Lawsuit sets its sights on a school with class

"Ms. Gilbert, I made an 'A' in science," chirps an excited young girl in the hallway at Gwinnett County's Ivy Preparatory Academy. Ivy Prep's head, Nina Gilbert, rewards the sixth-grader at the girls-only charter middle school with a high-five.

Established in 2008 in an office building in Norcross with bright, cheerful classrooms, Ivy Prep now has sixth and seventh grades, with plans to grow by a grade every year. The school is coping admirably with 300 high-achieving students who travel from as far away as Paulding, Cobb, Rockdale and Fayette counties to benefit from the college prep-focused, science-oriented environment.

How focused on college prep?

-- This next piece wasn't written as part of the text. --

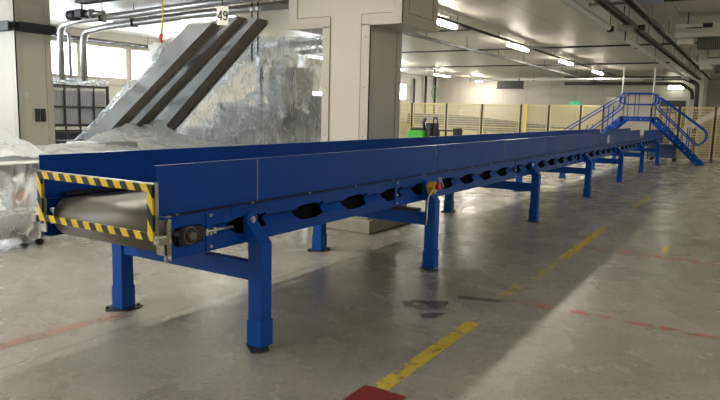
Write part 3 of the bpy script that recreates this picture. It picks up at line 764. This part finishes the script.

Each classroom is named after a college, from Spelman to Harvard. Seventh-graders' lessons include practice completing college application forms. Yet the outstanding education opportunity for these dedicated young girls is at risk. Ivy Prep is the stone in the sling that David has aimed at Goliath. It's caught between a county board of education intent on destroying a school it never wanted and the state commission that approved the school unanimously.

In the bustling halls of Ivy Preparatory Academy, a charter middle school in Gwinnett County, students are as concerned as staff about their future after Gwinnett sued the state over the school's funding.

A lawsuit by Gwinnett, the state's largest school district with 160,000 students, challenges the constitutionality of the Georgia Charter Schools Commission, created by legislators as an alternative approach to charter school approval. Gwinnett, which has an education budget of $2.2 billion, is sulking over the $849,944 that goes to the school's 216 Gwinnett students, a scant 0.13 percent of the total student population. The lawsuit complains the commission is "illegally" withholding $3,934 per student.

Charter schools are public schools that are allowed greater flexibility and innovation - including less central office control - in exchange for greater accountability. Charter schools may not cherry-pick students and must accept all students on a first-come, first-served basis. With no transportation provided by the school system, attendance speaks to a family's level of commitment in choosing that form and quality of public education.

Charter schools undergo a daunting and rigorous application process, usually with little help from the staid bureaucracy from which they're seeking relief and approval. The Ivy Prep organizers' 2007 petition was rejected by Gwinnett County Public Schools, which cited, among other reasons: The proposed facility had no sidewalks; the budget (based on county figures) was too high; the charter school didn't have enough insurance policies (the system requires 17); the school day was too long, therefore not traditional enough; the school didn't budget enough for transportation; and, by not admitting boys, the school was in violation of Title IX requirements (despite testimony by the Title IX author that it was not in violation).

The state approved the charter school and it opened operating only on state funding of about $3,000 per student. In 2008, Ivy Prep embraced a new law, HB881, presented its petition to the newly established Georgia Charter Schools Commission and was approved as a commission charter school. This law reallocated state funds so that students at Ivy Prep received funding similar to the funding they would have received in their home district. The money follows the child - as it should.

About 70 percent of Ivy Prep's students are from Gwinnett. There is ethnic, racial and economic diversity: 10 percent are Caucasian; about one third qualify for free and reduced lunch. There is no typical student, according to Gilbert. "The only thing they have in common is they're girls. They range from the immigrant who didn't want to get pregnant - which she said was common for girls in her community - to the girl who wanted to go to college and liked our college prep focus."

As with charter schools around the state, Ivy Prep must operate on less per-student funding than other public school students. Plus they receive no reimbursement for the hefty monthly lease for the facility.

Yet Ivy Prep exceeded both Gwinnett and state academic performance averages, a commendable achievement considering black and Hispanic students made up nearly three out of four of the 8,573 Gwinnett students who failed to meet Criterion-Referenced Competency Test (CRCT) levels during the 2008-09 school year.

Gwinnett taxpayers must question the motives and morality of this lawsuit. In the midst of a statewide budget crunch, with educators dealing with furloughs and shorter school days, Gwinnett is squandering taxpayer funds to take down an outstanding public school that is doing far more with dramatically less than the average public school.

"We are not unaccustomed to the struggle of opening and running a charter school," Gilbert remarks wryly, "but this new twist ..." A tiny middle school excelling through innovation and flexibility has become a fly in the ointment to a rigid education monopoly which sees its power base eroding. And that's just wrong.

Benita M. Dodd is vice president of the Georgia Public Policy Foundation, an independent think tank that proposes practical, market-oriented approaches to public policy to improve the lives of Georgians. Her views do not necessarily reflect those of the Georgia Public Policy Foundation.